START THE INPUT

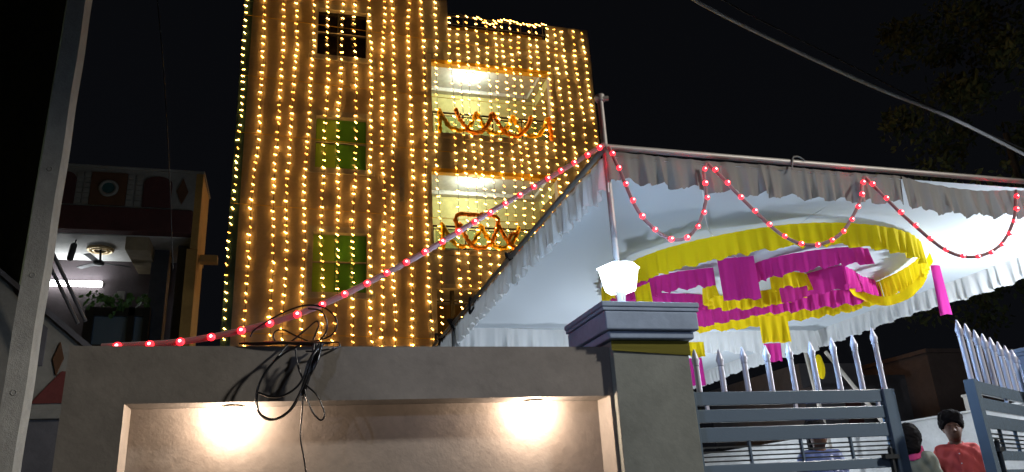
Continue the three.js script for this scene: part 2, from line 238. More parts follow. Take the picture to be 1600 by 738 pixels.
// ------------------------------------------------------------------ house on the left with the lit balcony
const left = thing('balcony_house', 'dark two-storey house with a painted parapet above a tube-lit balcony', 'house');
const LZ = -14;
mesh('parapet', bx(-5.4, -1.74, 6.8, 7.55, LZ - 0.15, LZ), M.oldWhite, left);
mesh('parapet_side', bx(-1.74, -1.62, 6.1, 7.55, LZ - 1.2, LZ + 0.001), M.orangeLitSide, left);  // orange glow of the fairy lights is put into this side's colour
mesh('coping', bx(-5.42, -1.6, 7.552, 7.6, LZ - 1.22, LZ + 0.03, 0.01), M.oldWhite, left);
mesh('roof_band', bx(-5.4, -1.742, 6.36, 6.8, LZ - 0.2, LZ + 0.06, 0.02), M.maroon, left);
mesh('ceiling', bx(-5.4, -1.742, 6.35, 6.5, LZ - 1.72, LZ - 0.202), M.ceilingWhite, left);
mesh('beam', bx(-2.84, -2.46, 6.1, 6.349, LZ - 1.7, LZ - 0.21, 0.01), plaster(0.42, 0.33, 0.2, 0.002), left);
mesh('back_wall', bx(-5.4, -1.742, 0, 6.35, LZ - 1.85, LZ - 1.7), M.greyRoom, left);
mesh('side_wall', bx(-1.8, -1.62, 0, 6.098, LZ - 1.0, LZ - 0.05), M.orangeLitSide, left);  // same orange glow painted into the wall colour
mesh('column', bx(-2.5, -2.2, 3.2, 6.348, LZ - 1.2, LZ - 0.9, 0.01), M.farDark, left);
mesh('column', bx(-2.02, -1.86, 3.2, 6.348, LZ - 0.9, LZ - 0.6, 0.01), M.farDark, left);
mesh('balcony_floor', bx(-5.4, -1.742, 3.0, 3.2, LZ - 1.7, LZ), M.oldWhite, left);
mesh('wall', bx(-5.4, -1.742, 0, 3.0, LZ - 0.4, LZ - 0.2), M.farDark, left);
mesh('body', bx(-5.4, -2.5, 0, 6.4, LZ - 9, LZ - 1.86), M.farDark, left);
mesh('bracket', bx(-1.6, -1.3, 5.95, 6.08, LZ - 0.5, LZ - 0.3), M.orangeLitSide, left);
{ const zf = LZ + 0.002, zt = 0.03;
  const arch = (x0, x1) => { const m = (x0 + x1) / 2, p = [[x0, 6.84], [x1, 6.84], [x1, 7.3]]; for (let i = 1; i < 12; i++) p.push([m + (x1 - m) * Math.cos(i * Math.PI / 12), 7.3 + 0.14 * Math.sin(i * Math.PI / 12)]); p.push([x0, 7.3]); return extrude(p, zt, zf); };
  mesh('arch_panel', arch(-3.98, -3.7), M.maroon, left); mesh('arch_panel', arch(-2.6, -2.13), M.maroon, left);
  const b = mesh('brown_panel', bx(-3.46, -2.88, 6.84, 7.46, zf, zf + zt), M.brownPaint, left);
  mesh('medallion', new THREE.TorusGeometry(0.13, 0.035, 8, 28).translate(-3.17, 7.16, zf + zt), M.oldWhite, b); mesh('medallion_disc', new THREE.CylinderGeometry(0.1, 0.1, 0.03, 20).rotateX(Math.PI / 2).translate(-3.17, 7.16, zf + zt), M.teal, b);
  for (const x of [-3.64, -3.52, -2.82, -2.68]) for (let j = 0; j < 6; j++) mesh('block', bx(x - 0.05, x + 0.05, 6.86 + j * 0.1, 6.94 + j * 0.1, zf, zf + 0.02), M.oldWhite, left);
  mesh('diamond', extrude([[-2.05, 7.17], [-1.95, 6.92], [-1.85, 7.17], [-1.95, 7.43]], zt, zf), M.brownPaint, left);
}
{
  const t = thing('tube_light', 'long white tube light glowing on the balcony back wall of the left house', 'tube light', [-3.95, 5.86, LZ - 1.62]);
  mesh('fitting', bx(-0.52, 0.52, -0.03, 0.05, -0.078, -0.03), M.trim, t);
  mesh('tube', new THREE.CylinderGeometry(0.055, 0.055, 1, 14).rotateZ(Math.PI / 2), M.tubeGlow, t);
  const l = new THREE.RectAreaLight(0xeef6ff, POWER.tube, 1, 0.06); l.position.set(0, 0, 0.04); l.rotation.y = Math.PI; t.add(l);
  const l2 = new THREE.RectAreaLight(0xeef6ff, POWER.tube, 1, 0.06); l2.position.set(0, 0.035, 0.03); l2.rotation.x = Math.PI / 2; t.add(l2);
  const f = thing('ceiling_fan', 'dark three-bladed ceiling fan under a brass rose in the left balcony', 'ceiling fan', [-3.38, 6.34, LZ - 0.9]);
  mesh('rose', [new THREE.TorusGeometry(0.2, 0.03, 8, 28).rotateX(Math.PI / 2).translate(0, -0.03, 0), new THREE.TorusGeometry(0.12, 0.025, 8, 24).rotateX(Math.PI / 2).translate(0, -0.04, 0)], M.brass, f);
  mesh('rod', rod(V(0, -0.02, 0), V(0.02, -0.24, 0), 0.018), M.dark, f);
  mesh('motor', new THREE.LatheGeometry([[0, -0.33], [0.09, -0.32], [0.1, -0.28], [0.06, -0.24], [0, -0.23]].map((p) => new THREE.Vector2(...p)), 20), M.dark, f);
  for (const a of [0.35, 2.44, 4.54]) mesh('blade', new RoundedBoxGeometry(0.44, 0.012, 0.11, 2, 0.005).rotateX(0.15).translate(0.31, -0.285, 0).rotateY(a), M.dark, f);
  solo('hanging_ornament', [new THREE.CapsuleGeometry(0.055, 0.24, 6, 12).rotateZ(-0.12).translate(-3.74, 6.12, LZ - 0.5), rod(V(-3.72, 6.25, LZ - 0.5), V(-3.7, 6.35, LZ - 0.5), 0.012)], M.dark, 'dark oblong ornament hanging from the left balcony ceiling beside the fan', 'ornament');
  solo('switch_box', bx(-3.17, -3.03, 5.58, 5.74, LZ - 1.698, LZ - 1.64, 0.01), M.trim, 'small pale switch box on the back wall right of the tube light', 'switch box');
  const c = thing('display_cabinet', 'dark wooden cabinet with two bluish glass panes beneath the trailing plant', 'cabinet', [-2.95, 3.2, LZ - 0.8]);
  mesh('frame', [bx(-0.5, -0.36, 0, 1.98, -0.2, 0.1), bx(0.2, 0.3, 0, 1.98, -0.2, 0.1), bx(0.45, 0.55, 0, 1.98, -0.2, 0.1), bx(-0.358, 0.448, 1.82, 1.97, -0.2, 0.1), bx(-0.358, 0.448, 0, 1.3, -0.2, 0.09)], M.cabinet, c);
  const pm = phys(0.10, 0.14, 0.18, { roughness: 0.12, clearcoat: 1 });
  mesh('pane', bx(-0.36, 0.2, 1.3, 1.82, 0, 0.02), pm, c); mesh('pane', bx(0.3, 0.45, 1.3, 1.82, 0, 0.02), pm, c);
  const p = thing('trailing_plant', 'green leafy plant trailing over the dark cabinet beside the tube light', 'plant', [-2.98, 5.2, LZ - 0.75]);
  const st = [], lf = [];
  for (let i = 0; i < 14; i++) { const a = V(rr(-0.15, 0.5), 0, rr(-0.1, 0.1)), e = V(a.x + rr(-0.55, 0.25), rr(-0.25, 0.22), rr(-0.1, 0.25)), m = a.clone().lerp(e, 0.5).add(V(0, 0.14, 0)); st.push(tube([a, m, e], 0.006, 8, 4)); const cv = curve([a, m, e]);
    for (let k = 0; k < 9; k++) { const q = cv.getPointAt(0.2 + k * 0.1), g = new THREE.CircleGeometry(rr(0.035, 0.06), 6).scale(1, 0.65, 1); g.rotateX(rr(-1.2, 0.6)); g.rotateZ(rr(0, 6)); g.rotateY(rr(-0.9, 0.9)); lf.push(g.translate(q.x + rr(-0.04, 0.04), q.y + rr(-0.04, 0.04), q.z + rr(-0.03, 0.03))); } }
  mesh('stem', st, M.leaf, p); mesh('leaves', lf, M.leaf, p);
}
{
  const s = thing('stair_parapet', 'pale sloping stair wall with dark diamonds and a red panel beside the concrete pole', 'wall');
  mesh('wall', extrude([[-3.4, 2.6], [-2.02, 2.6], [-2.02, 3.22], [-2.15, 3.31], [-2.51, 3.64], [-3.4, 4.4]], 0.14, -9.14), M.oldWhite, s);
  mesh('coping', extrude([[-3.4, 4.403], [-2.02, 3.204], [-2.0, 3.26], [-3.4, 4.46]], 0.24, -9.19), M.farDark, s);
  mesh('ledge', bx(-3.4, -2.0, 2.5, 2.598, -9.2, -8.94, 0.01), M.oldWhite, s);
  mesh('diamond', extrude([[-2.35, 3.12], [-2.3, 2.95], [-2.25, 3.13], [-2.3, 3.3]], 0.02, -8.998), M.brownPaint, s);
  mesh('dark_panel', extrude([[-2.62, 3.05], [-2.44, 3.05], [-2.44, 3.45], [-2.53, 3.53], [-2.62, 3.45]], 0.02, -8.998), M.farDark, s);
  mesh('red_panel', extrude([[-2.5, 2.66], [-2.06, 2.66], [-2.06, 2.98], [-2.25, 2.99]], 0.02, -8.998), M.darkRed, s);
  mesh('base_wall', bx(-3.4, -2.05, 0, 2.498, -9.15, -9), M.farDark, s);
  solo('stay_strut', [rod(V(-2.4, 4.05, -8.4), V(-2.02, 3.36, -8.4), 0.018), rod(V(-2.33, 4.08, -8.38), V(-1.95, 3.38, -8.38), 0.018)], M.wireDark, 'pair of dark diagonal struts crossing in front of the tube light', 'strut');
}
{ const o = thing('neighbour_wall', 'dark olive plastered wall in deep shade behind the concrete pole', 'wall');
  o.position.set(-2.84, 0, -9.2); o.rotation.y = R(-48); mesh('wall', bx(-12, 0, 0, 8.6, -0.3, 0), M.oliveWall, o); mesh('coping', bx(-12, 0.03, 8.6, 8.7, -0.34, 0.04), M.oliveWall, o); }
{ const o = thing('utility_pole', 'tall grey concrete pole rising at the left edge of the picture', 'pole', [-2.335, 0, -8]);
  const g = new THREE.BoxGeometry(0.172, 9, 0.24, 1, 40, 1).translate(0, 4.5, 0), p = g.attributes.position; for (let i = 0; i < p.count; i++) { const k = 1.04 - p.getY(i) * 0.008; p.setX(i, p.getX(i) * k + 0.004 * Math.sin(p.getY(i) * 5.3)); }
  g.computeVertexNormals(); mesh('shaft', boxUV(g), M.concrete, o);
  for (let i = 0; i < 3; i++) mesh('hole_rim', new THREE.TorusGeometry(0.022, 0.006, 6, 14).translate(0, 2.6 + i * 1.1, 0.121), M.concrete, o);
  solo('thin_wire', tube([V(-1.67, 7.6, -8), V(-1.5, 6.3, -8.5), V(-1.38, 5.0, -9), V(-1.35, 4.3, -9.5)], 0.006, 20, 5), M.blackPlastic, 'thin dark wire slanting down beside the concrete pole', 'wire');
}

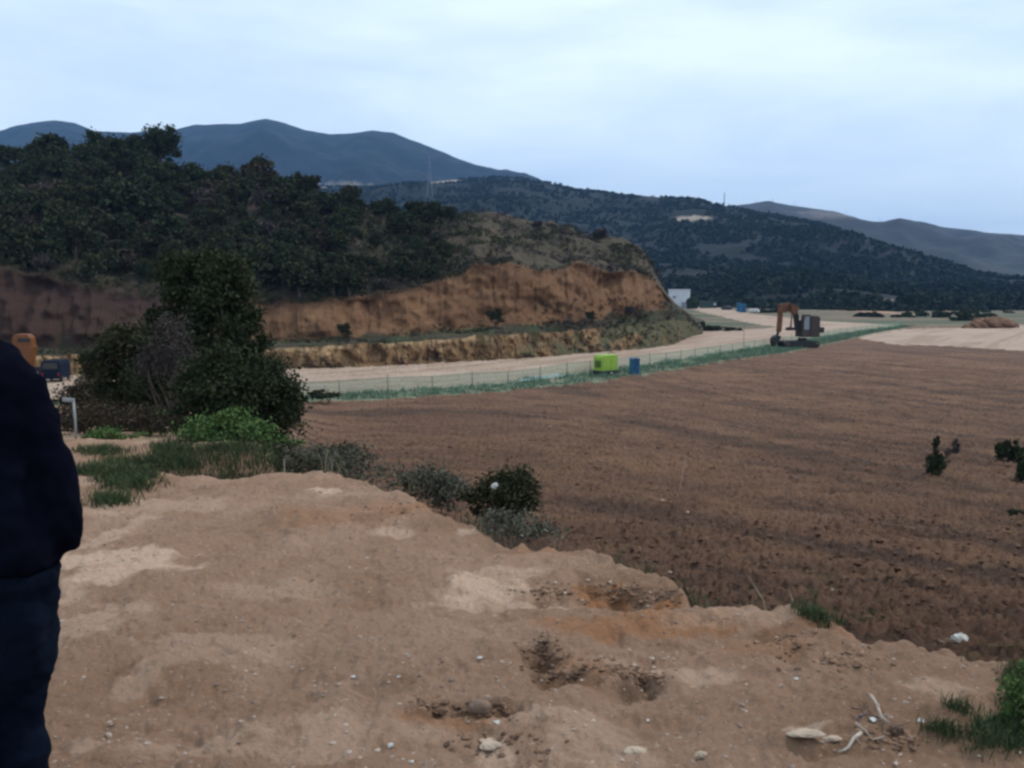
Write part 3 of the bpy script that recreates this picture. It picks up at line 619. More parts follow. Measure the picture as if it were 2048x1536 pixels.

END THE INPUT

WHAT THE TASK ASKS: Search the listing for the word "pixels" and return each line that holds it.

THE ANSWER:
Continue the three.js script for this scene: part 2, from line 238. More parts follow. Take the picture to be 1600 by 738 pixels.
Write part 3 of the bpy script that recreates this picture. It picks up at line 619. More parts follow. Measure the picture as if it were 2048x1536 pixels.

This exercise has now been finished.